Exercise directions: From the top of the records below down to the line containing "from mathutils import Vector, Matrix, noise", reproduce every line exactly.

# Dataset entries start

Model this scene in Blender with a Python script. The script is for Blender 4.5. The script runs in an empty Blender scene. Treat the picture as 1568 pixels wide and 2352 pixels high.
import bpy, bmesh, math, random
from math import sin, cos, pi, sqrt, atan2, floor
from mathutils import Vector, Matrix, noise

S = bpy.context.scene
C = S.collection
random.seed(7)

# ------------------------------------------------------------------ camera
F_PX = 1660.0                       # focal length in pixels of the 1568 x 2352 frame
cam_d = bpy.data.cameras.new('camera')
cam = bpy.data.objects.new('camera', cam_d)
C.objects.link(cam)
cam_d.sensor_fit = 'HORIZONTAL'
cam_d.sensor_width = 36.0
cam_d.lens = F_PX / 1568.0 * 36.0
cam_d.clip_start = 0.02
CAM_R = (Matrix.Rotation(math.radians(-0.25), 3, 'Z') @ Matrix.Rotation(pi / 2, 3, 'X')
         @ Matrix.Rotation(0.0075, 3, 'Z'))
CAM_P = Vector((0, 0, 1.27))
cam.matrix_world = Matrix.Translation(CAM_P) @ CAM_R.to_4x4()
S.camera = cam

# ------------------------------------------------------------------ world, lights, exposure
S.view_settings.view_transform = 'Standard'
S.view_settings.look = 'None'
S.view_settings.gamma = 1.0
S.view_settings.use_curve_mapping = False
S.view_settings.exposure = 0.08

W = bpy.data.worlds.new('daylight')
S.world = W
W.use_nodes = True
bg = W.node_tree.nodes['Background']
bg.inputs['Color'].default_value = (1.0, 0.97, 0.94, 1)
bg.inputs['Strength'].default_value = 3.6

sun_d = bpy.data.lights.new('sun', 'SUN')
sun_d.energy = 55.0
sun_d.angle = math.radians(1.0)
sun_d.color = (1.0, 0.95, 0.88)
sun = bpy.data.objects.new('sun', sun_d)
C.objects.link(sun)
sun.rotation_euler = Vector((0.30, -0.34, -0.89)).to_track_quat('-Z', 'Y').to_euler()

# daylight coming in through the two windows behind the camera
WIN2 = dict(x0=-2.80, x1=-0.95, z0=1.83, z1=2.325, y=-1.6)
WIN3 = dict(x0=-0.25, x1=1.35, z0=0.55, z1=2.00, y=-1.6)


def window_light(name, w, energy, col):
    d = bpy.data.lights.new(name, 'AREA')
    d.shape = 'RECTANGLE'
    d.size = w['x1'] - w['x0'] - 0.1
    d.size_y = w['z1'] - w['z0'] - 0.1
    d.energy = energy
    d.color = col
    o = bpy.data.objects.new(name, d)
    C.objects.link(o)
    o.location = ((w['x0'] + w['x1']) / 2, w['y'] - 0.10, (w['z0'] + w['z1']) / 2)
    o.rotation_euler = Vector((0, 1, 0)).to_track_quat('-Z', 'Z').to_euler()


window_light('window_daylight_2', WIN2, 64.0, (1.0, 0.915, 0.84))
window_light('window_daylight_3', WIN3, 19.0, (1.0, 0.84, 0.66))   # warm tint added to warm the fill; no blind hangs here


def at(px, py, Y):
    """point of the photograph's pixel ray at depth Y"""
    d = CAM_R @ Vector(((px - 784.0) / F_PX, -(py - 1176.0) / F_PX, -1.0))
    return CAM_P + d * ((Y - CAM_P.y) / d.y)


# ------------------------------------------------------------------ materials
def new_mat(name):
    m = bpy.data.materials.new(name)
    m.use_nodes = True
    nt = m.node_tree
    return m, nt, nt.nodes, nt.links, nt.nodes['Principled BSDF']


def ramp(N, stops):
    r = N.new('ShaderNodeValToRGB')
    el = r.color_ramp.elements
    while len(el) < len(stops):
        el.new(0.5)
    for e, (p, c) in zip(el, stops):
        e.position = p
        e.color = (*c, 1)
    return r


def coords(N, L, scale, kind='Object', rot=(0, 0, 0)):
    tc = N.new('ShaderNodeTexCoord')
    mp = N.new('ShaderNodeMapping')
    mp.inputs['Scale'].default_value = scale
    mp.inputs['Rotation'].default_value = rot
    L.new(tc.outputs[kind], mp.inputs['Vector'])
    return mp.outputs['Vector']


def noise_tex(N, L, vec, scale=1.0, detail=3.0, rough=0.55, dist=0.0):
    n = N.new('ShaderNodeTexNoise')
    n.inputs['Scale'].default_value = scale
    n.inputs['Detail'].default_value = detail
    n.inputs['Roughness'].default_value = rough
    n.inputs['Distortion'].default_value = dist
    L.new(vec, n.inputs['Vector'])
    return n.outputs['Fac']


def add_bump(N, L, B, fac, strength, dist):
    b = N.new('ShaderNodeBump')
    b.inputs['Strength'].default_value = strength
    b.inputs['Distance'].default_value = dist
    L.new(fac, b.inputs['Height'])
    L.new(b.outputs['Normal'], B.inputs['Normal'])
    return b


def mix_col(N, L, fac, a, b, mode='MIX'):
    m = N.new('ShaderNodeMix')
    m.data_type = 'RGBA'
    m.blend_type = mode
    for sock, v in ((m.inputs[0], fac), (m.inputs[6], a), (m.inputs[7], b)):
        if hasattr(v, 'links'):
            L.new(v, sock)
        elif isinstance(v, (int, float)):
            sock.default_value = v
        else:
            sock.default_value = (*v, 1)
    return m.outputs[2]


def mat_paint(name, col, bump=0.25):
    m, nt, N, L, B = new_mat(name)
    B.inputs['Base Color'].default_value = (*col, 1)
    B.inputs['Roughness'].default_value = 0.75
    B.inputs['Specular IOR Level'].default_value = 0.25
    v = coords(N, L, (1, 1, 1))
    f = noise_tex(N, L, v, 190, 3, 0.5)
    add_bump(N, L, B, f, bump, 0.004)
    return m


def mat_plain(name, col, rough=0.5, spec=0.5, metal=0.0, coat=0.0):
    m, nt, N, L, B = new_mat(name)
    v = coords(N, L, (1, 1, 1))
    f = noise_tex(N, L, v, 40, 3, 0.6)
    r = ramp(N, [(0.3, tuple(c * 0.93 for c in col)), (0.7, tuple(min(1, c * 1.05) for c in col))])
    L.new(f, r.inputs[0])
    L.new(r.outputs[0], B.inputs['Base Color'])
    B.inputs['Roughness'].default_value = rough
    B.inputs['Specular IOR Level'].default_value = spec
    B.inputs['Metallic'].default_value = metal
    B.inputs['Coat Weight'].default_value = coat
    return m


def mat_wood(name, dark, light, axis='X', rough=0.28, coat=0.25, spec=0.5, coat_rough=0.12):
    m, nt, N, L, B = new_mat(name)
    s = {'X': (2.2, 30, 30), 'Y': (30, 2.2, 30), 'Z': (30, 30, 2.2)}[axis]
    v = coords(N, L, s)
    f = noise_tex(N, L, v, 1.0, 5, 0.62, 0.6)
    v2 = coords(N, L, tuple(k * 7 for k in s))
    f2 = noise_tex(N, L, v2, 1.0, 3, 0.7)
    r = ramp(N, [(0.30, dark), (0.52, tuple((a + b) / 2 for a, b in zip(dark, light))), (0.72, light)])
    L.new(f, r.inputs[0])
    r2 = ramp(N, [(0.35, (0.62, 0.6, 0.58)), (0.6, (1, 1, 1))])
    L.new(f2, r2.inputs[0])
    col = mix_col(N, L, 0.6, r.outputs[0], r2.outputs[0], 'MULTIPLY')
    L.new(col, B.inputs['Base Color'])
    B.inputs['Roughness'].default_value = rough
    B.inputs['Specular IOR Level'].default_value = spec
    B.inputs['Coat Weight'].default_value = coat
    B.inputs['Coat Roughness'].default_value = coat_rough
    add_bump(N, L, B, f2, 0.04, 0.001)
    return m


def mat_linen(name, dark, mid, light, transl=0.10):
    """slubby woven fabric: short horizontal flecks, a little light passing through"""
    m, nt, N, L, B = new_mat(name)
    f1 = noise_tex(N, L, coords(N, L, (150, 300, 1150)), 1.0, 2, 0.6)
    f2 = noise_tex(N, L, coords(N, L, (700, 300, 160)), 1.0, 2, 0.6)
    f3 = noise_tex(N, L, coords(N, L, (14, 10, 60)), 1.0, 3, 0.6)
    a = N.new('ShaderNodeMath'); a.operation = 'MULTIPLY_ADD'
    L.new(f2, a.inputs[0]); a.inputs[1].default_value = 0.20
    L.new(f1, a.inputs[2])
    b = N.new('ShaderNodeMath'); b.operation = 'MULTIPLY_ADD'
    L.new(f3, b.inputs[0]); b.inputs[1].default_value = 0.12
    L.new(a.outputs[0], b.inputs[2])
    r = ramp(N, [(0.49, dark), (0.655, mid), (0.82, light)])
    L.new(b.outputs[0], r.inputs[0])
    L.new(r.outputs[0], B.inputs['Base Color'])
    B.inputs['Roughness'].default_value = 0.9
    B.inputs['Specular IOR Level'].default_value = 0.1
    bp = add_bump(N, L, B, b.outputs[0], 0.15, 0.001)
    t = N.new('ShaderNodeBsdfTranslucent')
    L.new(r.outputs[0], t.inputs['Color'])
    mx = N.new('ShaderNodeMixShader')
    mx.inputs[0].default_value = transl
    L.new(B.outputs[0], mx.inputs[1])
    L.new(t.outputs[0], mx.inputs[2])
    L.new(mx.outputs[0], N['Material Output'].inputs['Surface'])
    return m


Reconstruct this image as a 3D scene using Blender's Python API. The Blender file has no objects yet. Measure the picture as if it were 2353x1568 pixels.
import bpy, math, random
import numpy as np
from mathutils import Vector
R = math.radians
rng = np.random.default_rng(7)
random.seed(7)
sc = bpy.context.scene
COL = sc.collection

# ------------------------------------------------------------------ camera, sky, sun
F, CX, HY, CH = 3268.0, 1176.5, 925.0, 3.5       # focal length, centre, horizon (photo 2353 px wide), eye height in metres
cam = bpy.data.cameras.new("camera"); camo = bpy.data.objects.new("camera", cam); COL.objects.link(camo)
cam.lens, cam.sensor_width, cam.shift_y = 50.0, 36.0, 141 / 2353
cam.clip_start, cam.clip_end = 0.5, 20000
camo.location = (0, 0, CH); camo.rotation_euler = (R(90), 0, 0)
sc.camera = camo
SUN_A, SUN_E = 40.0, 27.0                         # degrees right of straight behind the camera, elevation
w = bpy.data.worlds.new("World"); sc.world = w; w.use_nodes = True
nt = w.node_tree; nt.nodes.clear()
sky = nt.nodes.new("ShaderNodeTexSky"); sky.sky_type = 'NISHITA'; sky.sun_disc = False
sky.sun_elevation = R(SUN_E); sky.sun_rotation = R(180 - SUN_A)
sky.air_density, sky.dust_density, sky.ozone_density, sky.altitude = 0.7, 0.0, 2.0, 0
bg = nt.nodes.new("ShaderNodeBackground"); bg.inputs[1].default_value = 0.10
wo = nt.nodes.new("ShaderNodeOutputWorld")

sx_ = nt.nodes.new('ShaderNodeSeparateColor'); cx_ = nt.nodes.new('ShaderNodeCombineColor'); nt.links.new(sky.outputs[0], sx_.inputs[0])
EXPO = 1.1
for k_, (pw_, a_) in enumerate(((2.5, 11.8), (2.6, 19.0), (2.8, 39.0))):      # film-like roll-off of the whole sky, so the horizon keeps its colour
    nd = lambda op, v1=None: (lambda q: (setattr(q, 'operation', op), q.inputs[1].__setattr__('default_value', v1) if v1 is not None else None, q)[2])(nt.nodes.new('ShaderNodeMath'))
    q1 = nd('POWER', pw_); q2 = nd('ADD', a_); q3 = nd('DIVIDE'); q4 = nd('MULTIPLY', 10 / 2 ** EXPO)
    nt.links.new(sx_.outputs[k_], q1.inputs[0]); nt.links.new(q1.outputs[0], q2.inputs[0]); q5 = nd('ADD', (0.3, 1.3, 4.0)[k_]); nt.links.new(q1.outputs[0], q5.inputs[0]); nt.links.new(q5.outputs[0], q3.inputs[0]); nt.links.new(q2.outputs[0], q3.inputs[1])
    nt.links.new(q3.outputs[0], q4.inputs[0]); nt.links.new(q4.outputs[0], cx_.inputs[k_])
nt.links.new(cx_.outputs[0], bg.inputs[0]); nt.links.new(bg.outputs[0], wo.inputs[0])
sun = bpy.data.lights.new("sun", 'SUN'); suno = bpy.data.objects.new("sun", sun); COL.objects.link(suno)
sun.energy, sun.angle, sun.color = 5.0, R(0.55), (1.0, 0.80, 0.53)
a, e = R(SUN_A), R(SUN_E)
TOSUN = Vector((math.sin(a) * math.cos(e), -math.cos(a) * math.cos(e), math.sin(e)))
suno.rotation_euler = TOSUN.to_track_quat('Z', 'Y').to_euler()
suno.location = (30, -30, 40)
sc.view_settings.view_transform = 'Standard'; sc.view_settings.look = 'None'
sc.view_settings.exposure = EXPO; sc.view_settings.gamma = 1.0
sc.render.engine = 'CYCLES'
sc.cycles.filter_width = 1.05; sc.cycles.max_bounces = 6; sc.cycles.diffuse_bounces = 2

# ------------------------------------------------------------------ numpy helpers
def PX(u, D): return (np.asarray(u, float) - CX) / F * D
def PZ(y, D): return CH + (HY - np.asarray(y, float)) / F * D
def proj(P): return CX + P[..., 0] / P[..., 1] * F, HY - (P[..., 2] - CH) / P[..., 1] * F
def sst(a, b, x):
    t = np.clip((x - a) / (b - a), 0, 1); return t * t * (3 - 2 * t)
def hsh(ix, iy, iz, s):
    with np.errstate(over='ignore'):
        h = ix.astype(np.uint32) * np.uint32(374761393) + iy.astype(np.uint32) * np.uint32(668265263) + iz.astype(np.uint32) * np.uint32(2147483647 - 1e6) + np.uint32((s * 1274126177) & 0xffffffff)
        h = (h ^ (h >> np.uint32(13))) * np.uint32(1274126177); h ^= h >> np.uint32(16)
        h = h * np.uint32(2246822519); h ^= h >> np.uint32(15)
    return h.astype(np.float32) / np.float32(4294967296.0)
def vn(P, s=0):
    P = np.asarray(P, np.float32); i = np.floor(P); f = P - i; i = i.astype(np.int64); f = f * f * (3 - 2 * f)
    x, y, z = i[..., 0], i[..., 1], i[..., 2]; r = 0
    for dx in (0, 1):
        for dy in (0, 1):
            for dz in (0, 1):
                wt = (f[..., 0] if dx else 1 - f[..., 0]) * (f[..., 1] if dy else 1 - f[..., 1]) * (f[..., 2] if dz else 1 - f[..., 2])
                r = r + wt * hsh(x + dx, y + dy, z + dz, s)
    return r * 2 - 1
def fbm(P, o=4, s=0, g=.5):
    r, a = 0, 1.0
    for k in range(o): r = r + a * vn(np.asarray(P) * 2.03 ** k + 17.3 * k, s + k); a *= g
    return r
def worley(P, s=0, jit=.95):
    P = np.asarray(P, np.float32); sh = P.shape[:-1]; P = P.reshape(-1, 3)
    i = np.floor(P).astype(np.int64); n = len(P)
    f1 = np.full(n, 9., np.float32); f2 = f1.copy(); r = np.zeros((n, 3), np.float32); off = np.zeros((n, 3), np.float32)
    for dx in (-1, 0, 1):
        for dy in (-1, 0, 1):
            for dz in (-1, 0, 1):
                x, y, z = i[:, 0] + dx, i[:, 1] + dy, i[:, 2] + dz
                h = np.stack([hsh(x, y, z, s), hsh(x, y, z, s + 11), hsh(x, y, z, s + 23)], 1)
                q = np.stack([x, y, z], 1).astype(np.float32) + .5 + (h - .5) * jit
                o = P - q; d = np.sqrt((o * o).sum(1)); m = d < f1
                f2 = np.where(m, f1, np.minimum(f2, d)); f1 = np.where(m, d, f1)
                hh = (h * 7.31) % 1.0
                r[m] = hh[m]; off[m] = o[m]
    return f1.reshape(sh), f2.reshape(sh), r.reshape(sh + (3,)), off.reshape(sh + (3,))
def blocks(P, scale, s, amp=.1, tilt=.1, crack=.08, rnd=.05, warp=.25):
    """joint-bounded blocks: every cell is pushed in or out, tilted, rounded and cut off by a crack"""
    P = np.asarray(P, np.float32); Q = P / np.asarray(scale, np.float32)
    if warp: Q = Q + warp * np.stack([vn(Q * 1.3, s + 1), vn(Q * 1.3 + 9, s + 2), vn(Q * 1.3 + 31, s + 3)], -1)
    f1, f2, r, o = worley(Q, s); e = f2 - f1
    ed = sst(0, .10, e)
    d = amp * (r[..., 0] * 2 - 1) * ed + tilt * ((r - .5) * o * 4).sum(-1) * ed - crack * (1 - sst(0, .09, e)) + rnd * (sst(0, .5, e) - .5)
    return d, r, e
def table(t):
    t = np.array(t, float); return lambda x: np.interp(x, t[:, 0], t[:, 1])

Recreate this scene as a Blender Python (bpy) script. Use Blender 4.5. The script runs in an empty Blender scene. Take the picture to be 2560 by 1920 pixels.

# Dataset entries end

Completed exercise:
Model this scene in Blender with a Python script. The script is for Blender 4.5. The script runs in an empty Blender scene. Treat the picture as 1568 pixels wide and 2352 pixels high.
import bpy, bmesh, math, random
from math import sin, cos, pi, sqrt, atan2, floor
from mathutils import Vector, Matrix, noise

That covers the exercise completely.